まず第一に、商品の機能などを改良・工夫して、利用者のスキルに依存せずに使えるようにすることが考えられます。ドリルの例で言えば、ドリルの刃の形や角度を工夫して、穴の角度を維持しやすくしたり、穴の位置がズレなくしたり、することが考えられます。「全自動○○」といったような機能を持つ商品も、これにあたります。
二つ目の方法は、利用者に対して、商品の使用方法のノウハウを伝えて、利用者のスキルを高めることが考えられます。ドリルの例で言えば、上手な穴あけ方法の動画を作成して、利用者に提供することなどが相当します。

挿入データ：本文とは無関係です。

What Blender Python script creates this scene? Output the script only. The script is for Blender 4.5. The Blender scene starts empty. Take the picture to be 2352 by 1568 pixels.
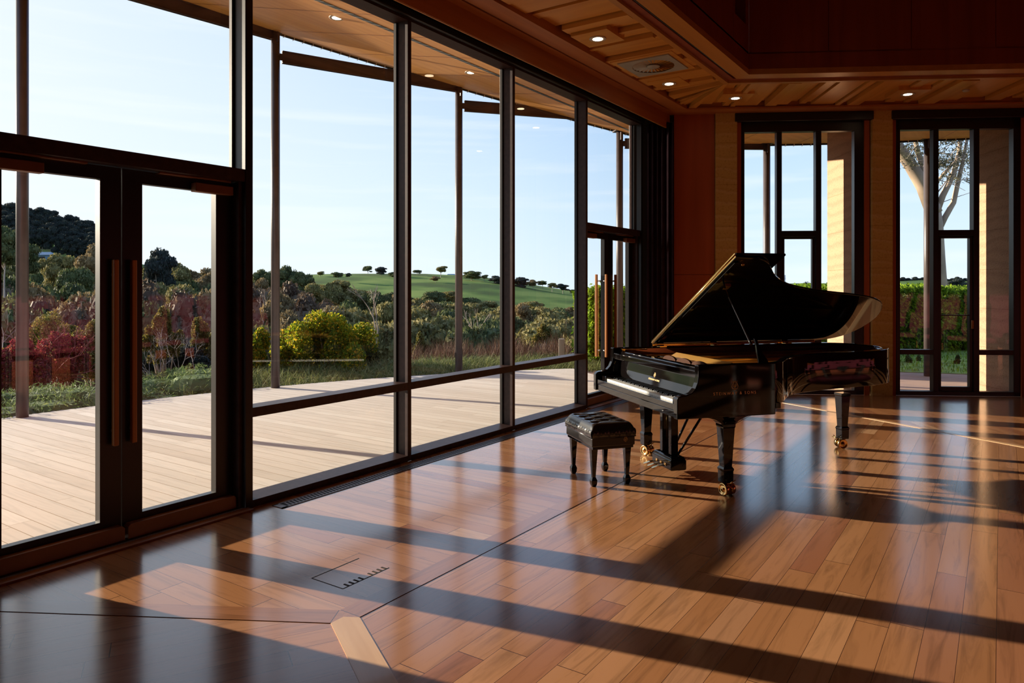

さらに三つ目の方法として、利用者が行う作業を商品の提供者が代行することで、利用者のスキルをほぼ不要とすることが考えられます。ドリルを売る代わりに穴あけサービスを提供することなどが相当します。

価値共創の現場に迫る
このように共創される価値を高めるためには、大切な前提があります。それは、価値が共創されている現場を知ることです。つまり、利用者が商品を利用している現場で、利用者はどのようなスキルを使って、どのように商品を利用しているのかを知ることが、なによりも大切になります。
そこで、商品を企画・改良する場合には、あらゆる手段を尽くして、価値共創の現場の情報を集めることになります。商品によっては、最終顧客がわからないような場合もありますが、販路などを通じてできるだけ情報を仕入れることに努めます。最近では、IT/IoTなどの技術を使うことで、利用現場の詳細情報を収集することが可能な場合もあります。これらも活用して価値共創の現場に迫ることになります。
価値共創の現場に迫ってみると、場合によっては商品提供側が意図しない使われ方がされている、言い換えれば意図しない価値共創が生じている場合があります。このような場合は、商品に今までにない全く新しい価値を付加するチャンスであるともいえます。利用者の使い方を学び、利用者と一緒に創り出す新しい価値を高める工夫を込めた商品が提供可能になるわけです。

お客様との価値共創で考える
商品やサービスの企画をするときに、「お客様と一緒に価値を創り出すこと」つまり「価値共創」を意識することによって、一歩進んだアイデアを生み出すことが可能になります。価値共創を意識して発想の転換を図ってみませんか?